What Pitch Perfect 2 Says About College

2015-03-14_OhNoLogo22-mark3I found myself watching Pitch Perfect 2 last night while ironing. I’m not embarrassed — those shirts wouldn’t de-wrinkle themselves.

Most of the time, I’m in a world where student affairs is an accepted norm. Several of my local friends are higher ed professionals, many of my more distant friends are student affairs pros. After a while, I stopped noticing how my perspective on higher education might not line up with society’s view.

Often times, what we see in movies or on TV is clearly an adjustment with television in mind. Remember Saved by the Bell, the College Years? Nobody lives in a space that large their first year in college. How about the entire National Lampoon’s Animal House movie? Sure, there are elements of a “typical” college experience in there, but for the most part, it’s a parody. Most viewers know these examples are not what college looks like today; that some adjustments were made to make the show more viewable, or more humorous.

Then I saw Pitch Perfect 2. Yes, it’s a comedy, and many scenes fall into the pattern of “we’re stretching reality quite a bit here, but doing it in the name of comedy!” But the movie made some, more subtle hints about how we view higher education. Consider these examples.

The Welcome to College scene. Early on in the movie, the main character attends a commencement event in a large lecture hall. The type of event designed for new students that happens right as a semester is beginning. In this scene, one administrator is the host, bringing different student groups out to perform. The scene resembles a high school pep rally for a homecoming football game. Where were the common themes of you will be challenged! or expand your horizons!? Nowhere. The implication was that the students in the audience were in a new environment with a specific image of what’s expected of them — that they join an a cappella group. Success means conforming to the expectations of the college. The growth those students can expect has a very narrow definition.

The Student Affairs Discipline scene. In this scene, Anna Kendrick’s a cappella group met with a Student Affairs dean and the announcers from an a capella competition after a wardrobe malfunction on a nationally televised event. The role of the announcers is a bit unclear, let’s consider them representatives from the a capella league. The Dean of Student Affairs in this scene acts as a strict disciplinarian. The group members walk into his office and stand there while he tells them of their punishment. The members have little opportunity to talk — their fate has already been decided.

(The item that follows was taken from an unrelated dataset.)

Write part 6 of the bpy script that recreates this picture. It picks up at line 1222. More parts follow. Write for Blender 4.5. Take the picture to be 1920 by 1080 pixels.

These scenes reminded me that in many ways, institutions are viewed as gatekeepers of your future. If you get in, you’ll succeed. If you can keep up with the rigor, you’ve made it. Your success depends on whether you do what they ask of you. Of course, we view the experience as a mutual effort — the institutions provide opportunities to grow, the students choose  the opportunities in which to engage (and the extent to which they engage).

It’s movies like this that remind me why students are so focused on high exam scores, and the “right” set of extra-curriculars. Between the movies and the countless articles on top money-earning majors (etc.), college seems much more a place where you collect merit badges than a place of growth. I got this badge because I attended [insert prestigious institution] University, and this badge because I got that minor in ______. This one for the dean’s list. Oh, and I got this one as captain of the _____ club.

This view of the working world completely ignores the idea that students can craft their own future from their values and the talents they develop; and bases itself on an environment where their future employers hold all the cards and need to be impressed if they have any hopes of a job.

Somehow, I’ve meandered from the view that high school students have of college to career preparation. I suppose my point here is that there is a misalignment between how we (higher ed professionals) view the role/purpose of college, and how the general public views college — and that the difference severely impedes a students’ ability to get the full value out of college.